▶ **Set problem**
Give only the number of lines in the records that include the string "scene".

▶ **Supplied data**
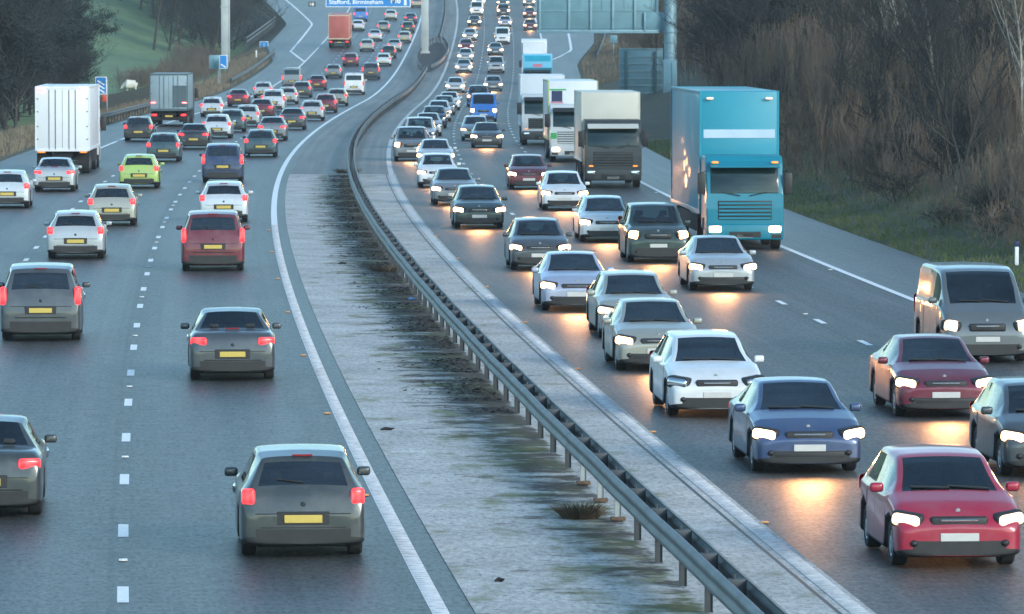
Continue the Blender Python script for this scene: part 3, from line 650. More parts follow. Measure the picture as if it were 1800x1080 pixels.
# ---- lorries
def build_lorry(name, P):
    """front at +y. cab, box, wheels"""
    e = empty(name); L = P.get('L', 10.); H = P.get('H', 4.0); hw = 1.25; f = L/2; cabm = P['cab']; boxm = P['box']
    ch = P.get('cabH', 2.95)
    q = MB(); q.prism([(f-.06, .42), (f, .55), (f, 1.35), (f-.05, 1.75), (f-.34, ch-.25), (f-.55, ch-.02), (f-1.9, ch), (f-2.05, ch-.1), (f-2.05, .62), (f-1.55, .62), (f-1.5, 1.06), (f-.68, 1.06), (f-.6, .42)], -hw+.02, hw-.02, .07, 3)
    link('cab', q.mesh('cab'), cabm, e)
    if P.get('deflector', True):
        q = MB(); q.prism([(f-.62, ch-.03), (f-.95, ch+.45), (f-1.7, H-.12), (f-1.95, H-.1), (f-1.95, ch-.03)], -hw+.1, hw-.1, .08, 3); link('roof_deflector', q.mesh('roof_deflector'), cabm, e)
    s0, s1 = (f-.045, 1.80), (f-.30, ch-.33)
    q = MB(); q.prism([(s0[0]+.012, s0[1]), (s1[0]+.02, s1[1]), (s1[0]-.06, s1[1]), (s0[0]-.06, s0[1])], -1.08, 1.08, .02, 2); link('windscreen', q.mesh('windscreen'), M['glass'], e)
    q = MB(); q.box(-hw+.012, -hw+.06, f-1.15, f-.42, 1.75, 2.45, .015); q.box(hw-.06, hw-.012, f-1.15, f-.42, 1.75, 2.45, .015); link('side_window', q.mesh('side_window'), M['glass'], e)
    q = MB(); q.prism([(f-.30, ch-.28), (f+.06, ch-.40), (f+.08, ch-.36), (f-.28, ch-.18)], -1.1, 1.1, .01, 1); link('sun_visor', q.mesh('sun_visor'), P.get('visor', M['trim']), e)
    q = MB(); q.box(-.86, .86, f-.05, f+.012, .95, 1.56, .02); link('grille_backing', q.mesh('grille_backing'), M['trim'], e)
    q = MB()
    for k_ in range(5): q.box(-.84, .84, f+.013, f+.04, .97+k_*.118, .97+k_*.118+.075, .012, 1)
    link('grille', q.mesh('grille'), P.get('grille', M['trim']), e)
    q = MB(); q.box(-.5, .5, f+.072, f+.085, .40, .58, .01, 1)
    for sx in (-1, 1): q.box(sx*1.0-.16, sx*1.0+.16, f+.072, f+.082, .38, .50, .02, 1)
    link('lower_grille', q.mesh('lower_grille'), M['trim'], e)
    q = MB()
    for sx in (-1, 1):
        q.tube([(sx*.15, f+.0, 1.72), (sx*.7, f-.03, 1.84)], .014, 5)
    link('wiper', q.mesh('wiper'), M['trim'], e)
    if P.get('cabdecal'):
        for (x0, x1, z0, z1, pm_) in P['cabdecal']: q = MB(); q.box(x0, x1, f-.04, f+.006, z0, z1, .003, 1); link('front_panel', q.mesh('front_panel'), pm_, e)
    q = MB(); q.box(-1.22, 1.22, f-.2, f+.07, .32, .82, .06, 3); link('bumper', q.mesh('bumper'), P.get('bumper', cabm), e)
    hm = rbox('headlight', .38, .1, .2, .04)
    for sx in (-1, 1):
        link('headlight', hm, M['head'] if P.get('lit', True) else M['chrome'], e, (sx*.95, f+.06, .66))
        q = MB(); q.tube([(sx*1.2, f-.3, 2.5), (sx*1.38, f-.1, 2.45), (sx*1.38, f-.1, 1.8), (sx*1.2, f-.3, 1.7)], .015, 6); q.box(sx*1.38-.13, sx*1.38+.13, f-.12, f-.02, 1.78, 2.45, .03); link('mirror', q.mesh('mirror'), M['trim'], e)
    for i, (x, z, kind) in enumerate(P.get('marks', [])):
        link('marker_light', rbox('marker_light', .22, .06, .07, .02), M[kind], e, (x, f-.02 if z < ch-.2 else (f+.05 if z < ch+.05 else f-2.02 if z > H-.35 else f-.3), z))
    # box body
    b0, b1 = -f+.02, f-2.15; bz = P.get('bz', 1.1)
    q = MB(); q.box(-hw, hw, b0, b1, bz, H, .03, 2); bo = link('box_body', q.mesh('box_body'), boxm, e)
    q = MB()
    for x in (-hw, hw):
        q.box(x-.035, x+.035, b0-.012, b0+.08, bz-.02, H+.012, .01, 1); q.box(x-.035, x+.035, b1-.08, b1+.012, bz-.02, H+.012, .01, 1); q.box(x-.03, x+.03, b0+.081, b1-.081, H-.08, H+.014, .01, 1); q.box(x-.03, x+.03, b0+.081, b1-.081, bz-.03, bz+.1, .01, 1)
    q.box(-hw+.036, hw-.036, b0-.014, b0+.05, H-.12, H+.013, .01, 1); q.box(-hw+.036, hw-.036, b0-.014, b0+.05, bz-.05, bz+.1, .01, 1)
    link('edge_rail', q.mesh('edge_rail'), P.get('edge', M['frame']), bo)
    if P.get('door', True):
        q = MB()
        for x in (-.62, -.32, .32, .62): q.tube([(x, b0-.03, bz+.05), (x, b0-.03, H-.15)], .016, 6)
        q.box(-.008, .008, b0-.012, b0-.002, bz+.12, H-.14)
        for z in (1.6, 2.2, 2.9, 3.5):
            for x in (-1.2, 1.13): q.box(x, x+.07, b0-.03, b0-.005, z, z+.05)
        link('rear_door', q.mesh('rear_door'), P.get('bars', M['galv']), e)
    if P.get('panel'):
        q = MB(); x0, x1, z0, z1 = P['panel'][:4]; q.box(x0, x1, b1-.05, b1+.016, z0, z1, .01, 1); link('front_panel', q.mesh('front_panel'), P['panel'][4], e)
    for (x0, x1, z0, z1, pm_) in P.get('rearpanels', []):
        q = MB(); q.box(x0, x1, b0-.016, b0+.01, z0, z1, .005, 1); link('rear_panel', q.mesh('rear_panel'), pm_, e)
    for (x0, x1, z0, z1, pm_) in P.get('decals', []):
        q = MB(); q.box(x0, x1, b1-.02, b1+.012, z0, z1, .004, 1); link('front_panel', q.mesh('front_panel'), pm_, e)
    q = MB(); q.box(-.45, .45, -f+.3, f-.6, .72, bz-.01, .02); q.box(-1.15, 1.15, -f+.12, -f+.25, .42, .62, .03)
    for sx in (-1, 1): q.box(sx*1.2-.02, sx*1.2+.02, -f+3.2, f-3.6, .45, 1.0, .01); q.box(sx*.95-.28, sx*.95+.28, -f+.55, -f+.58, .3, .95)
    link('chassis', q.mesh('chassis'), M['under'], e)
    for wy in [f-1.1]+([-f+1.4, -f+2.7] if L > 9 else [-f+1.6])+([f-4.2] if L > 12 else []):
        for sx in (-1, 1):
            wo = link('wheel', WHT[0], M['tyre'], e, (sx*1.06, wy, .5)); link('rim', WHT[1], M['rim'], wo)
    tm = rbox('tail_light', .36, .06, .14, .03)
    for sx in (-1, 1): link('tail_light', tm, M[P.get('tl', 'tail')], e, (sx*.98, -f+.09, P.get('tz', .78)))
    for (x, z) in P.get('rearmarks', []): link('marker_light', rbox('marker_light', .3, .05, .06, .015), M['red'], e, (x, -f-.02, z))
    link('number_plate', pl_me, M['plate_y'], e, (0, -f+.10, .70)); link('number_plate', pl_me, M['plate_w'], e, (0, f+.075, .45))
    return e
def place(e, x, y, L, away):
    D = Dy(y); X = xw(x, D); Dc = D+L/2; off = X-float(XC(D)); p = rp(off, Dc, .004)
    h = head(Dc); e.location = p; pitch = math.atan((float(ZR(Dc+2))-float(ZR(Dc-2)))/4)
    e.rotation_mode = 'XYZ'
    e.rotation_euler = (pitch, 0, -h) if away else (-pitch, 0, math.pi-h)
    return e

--

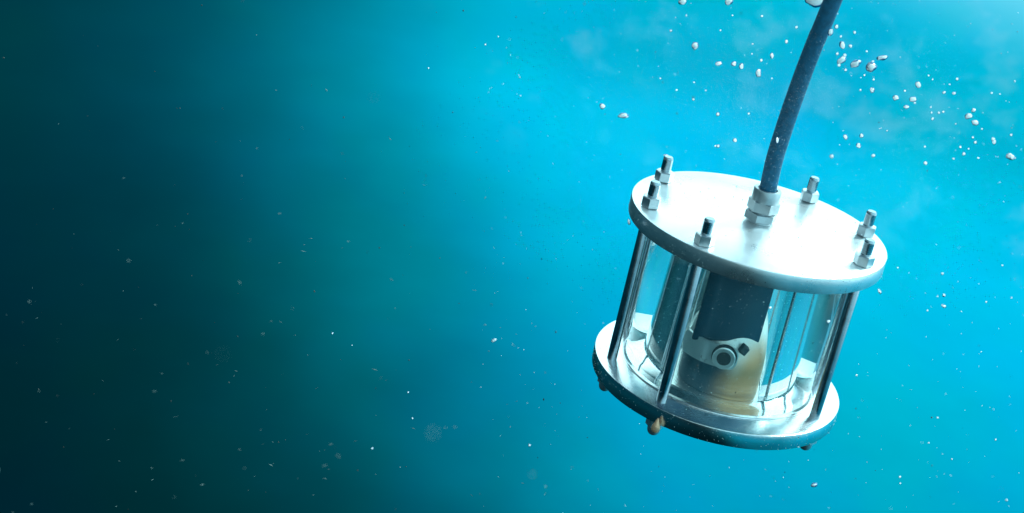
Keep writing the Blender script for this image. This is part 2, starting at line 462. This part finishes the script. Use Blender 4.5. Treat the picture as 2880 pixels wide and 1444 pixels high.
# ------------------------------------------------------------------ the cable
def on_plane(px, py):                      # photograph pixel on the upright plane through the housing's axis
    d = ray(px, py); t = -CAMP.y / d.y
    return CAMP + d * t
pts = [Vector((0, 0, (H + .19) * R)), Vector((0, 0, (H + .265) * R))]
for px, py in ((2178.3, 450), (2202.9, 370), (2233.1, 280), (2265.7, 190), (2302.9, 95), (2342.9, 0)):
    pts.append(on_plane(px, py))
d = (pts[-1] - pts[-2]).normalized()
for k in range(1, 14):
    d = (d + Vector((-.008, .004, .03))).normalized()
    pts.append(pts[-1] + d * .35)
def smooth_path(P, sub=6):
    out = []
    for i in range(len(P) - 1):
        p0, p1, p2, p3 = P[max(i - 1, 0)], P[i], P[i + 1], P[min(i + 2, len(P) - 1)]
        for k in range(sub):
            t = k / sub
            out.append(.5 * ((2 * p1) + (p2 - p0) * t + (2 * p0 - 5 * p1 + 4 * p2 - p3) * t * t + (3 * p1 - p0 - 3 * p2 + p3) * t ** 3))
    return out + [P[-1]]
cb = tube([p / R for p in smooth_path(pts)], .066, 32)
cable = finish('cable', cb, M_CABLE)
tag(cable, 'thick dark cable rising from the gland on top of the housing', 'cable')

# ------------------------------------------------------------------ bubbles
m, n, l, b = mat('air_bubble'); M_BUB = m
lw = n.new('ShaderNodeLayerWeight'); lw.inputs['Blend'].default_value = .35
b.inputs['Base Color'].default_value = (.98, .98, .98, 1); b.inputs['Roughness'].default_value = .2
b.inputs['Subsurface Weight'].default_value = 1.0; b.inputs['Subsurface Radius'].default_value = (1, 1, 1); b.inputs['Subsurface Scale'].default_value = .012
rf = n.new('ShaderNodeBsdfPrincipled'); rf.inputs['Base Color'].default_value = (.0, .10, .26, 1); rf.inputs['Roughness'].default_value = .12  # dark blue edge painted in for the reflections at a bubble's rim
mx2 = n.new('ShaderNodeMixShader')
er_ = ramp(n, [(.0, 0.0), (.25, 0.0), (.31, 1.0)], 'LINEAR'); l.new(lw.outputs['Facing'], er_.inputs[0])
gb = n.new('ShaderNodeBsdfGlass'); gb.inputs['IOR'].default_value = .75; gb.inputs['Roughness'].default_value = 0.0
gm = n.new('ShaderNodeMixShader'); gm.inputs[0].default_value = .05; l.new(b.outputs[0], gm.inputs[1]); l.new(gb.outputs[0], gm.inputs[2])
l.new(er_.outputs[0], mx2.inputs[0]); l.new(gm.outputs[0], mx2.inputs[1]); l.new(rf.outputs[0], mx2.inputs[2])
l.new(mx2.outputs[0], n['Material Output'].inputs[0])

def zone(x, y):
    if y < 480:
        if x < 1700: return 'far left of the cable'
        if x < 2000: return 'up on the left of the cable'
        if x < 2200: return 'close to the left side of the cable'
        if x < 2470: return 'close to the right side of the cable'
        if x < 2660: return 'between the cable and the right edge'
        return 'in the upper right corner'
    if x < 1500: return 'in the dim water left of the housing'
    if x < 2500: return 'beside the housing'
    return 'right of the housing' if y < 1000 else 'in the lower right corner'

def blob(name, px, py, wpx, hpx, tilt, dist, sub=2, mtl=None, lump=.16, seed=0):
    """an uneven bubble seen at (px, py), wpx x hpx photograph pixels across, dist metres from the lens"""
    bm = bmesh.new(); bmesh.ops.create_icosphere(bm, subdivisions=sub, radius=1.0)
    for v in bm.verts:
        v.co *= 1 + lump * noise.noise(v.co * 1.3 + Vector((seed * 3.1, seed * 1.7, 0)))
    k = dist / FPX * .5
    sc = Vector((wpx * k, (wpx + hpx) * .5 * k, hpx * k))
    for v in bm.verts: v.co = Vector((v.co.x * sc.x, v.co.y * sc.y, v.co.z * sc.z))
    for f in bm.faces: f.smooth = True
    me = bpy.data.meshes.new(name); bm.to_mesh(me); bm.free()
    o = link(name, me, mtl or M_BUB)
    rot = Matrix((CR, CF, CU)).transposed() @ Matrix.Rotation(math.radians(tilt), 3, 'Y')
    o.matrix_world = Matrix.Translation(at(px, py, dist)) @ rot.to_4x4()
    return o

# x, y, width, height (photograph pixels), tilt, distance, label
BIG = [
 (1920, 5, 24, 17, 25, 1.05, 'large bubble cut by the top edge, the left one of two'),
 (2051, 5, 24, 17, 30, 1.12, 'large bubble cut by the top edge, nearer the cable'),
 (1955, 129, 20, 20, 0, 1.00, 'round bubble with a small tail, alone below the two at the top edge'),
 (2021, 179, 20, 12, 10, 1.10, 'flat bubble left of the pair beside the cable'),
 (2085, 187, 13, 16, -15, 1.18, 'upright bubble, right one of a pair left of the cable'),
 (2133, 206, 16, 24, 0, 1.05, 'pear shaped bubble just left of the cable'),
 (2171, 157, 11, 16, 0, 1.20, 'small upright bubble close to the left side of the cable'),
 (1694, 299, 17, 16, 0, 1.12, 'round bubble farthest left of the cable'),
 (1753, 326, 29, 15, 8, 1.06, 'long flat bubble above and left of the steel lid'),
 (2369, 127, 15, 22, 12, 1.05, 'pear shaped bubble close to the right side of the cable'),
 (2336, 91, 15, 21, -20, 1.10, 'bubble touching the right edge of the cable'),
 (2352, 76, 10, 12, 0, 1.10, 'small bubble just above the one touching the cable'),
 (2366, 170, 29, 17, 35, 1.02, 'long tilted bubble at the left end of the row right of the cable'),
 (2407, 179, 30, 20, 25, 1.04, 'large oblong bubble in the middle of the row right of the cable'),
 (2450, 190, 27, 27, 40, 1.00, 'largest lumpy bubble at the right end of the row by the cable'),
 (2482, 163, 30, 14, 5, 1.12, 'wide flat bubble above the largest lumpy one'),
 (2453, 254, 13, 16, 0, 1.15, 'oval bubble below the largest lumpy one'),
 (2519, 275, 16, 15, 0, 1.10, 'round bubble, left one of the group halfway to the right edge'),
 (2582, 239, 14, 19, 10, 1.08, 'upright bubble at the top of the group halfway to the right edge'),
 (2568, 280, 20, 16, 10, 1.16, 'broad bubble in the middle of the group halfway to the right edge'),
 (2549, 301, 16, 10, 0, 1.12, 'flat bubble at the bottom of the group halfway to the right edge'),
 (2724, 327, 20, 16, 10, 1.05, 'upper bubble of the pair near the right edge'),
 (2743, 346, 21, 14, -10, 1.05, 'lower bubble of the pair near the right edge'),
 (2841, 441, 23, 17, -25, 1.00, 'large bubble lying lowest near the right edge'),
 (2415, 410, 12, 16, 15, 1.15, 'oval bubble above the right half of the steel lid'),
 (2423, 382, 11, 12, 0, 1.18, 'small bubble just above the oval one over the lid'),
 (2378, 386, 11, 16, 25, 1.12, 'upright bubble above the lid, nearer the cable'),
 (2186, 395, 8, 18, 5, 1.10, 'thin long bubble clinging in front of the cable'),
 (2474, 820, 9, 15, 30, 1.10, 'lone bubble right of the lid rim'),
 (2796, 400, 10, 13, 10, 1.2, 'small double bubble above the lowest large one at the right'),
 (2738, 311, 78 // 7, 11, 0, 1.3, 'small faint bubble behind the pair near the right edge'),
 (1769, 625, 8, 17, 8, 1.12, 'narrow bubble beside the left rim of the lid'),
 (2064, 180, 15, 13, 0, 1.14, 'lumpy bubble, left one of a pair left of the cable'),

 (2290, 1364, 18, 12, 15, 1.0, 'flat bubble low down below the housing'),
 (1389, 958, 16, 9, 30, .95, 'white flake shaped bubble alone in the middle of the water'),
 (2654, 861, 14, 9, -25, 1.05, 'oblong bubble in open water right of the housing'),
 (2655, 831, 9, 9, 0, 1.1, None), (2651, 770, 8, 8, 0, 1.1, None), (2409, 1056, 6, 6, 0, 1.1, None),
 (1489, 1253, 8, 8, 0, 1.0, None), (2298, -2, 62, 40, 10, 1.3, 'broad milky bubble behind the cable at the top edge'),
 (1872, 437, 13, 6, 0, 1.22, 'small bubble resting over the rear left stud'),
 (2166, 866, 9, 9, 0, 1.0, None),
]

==

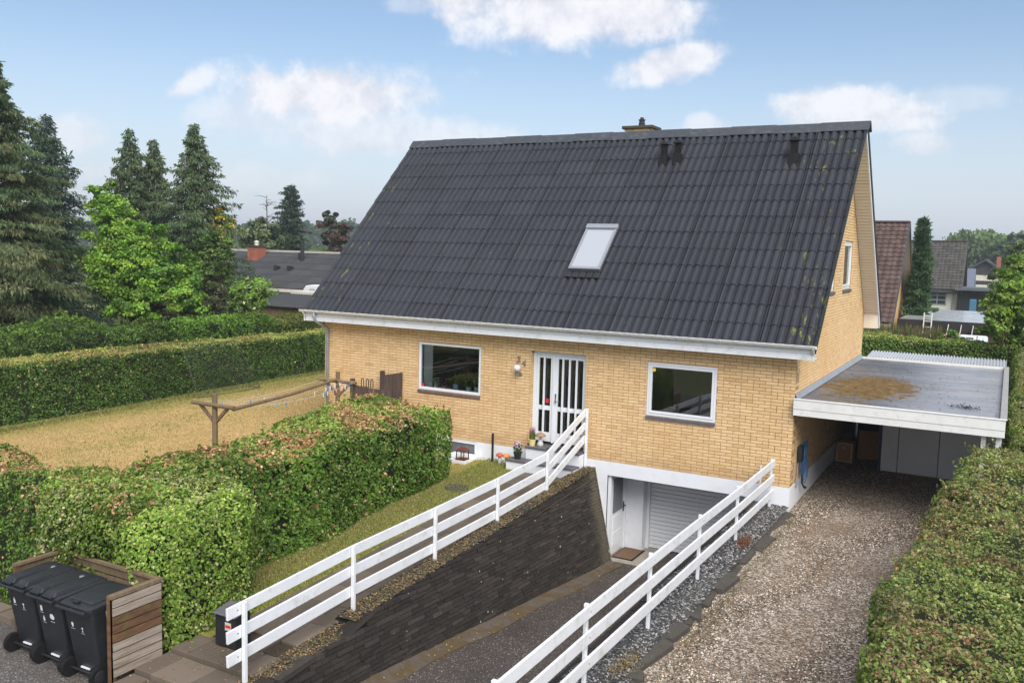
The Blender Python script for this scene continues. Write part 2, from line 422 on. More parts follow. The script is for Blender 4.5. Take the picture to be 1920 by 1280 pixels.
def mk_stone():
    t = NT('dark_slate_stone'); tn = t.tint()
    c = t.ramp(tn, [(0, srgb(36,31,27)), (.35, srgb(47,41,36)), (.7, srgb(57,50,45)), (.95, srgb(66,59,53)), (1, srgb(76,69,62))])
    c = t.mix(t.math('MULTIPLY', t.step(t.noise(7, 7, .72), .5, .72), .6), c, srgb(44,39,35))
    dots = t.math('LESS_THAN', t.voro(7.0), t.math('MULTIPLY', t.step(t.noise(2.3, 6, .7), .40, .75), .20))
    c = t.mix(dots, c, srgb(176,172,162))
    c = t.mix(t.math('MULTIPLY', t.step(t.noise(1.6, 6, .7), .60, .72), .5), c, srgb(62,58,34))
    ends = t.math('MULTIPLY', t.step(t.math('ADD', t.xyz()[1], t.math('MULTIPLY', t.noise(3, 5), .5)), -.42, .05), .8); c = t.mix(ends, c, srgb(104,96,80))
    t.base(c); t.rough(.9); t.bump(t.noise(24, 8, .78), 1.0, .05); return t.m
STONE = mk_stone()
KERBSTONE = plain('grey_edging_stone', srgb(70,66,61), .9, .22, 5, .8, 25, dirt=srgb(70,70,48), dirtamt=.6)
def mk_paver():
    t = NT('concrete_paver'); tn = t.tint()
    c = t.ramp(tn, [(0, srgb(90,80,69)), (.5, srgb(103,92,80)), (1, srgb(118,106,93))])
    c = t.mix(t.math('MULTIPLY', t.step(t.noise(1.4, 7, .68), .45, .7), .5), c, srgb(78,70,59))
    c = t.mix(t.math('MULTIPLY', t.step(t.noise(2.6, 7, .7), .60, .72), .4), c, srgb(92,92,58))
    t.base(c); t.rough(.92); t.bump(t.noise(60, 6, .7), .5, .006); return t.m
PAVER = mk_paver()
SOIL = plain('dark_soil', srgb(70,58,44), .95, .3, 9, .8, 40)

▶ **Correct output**
2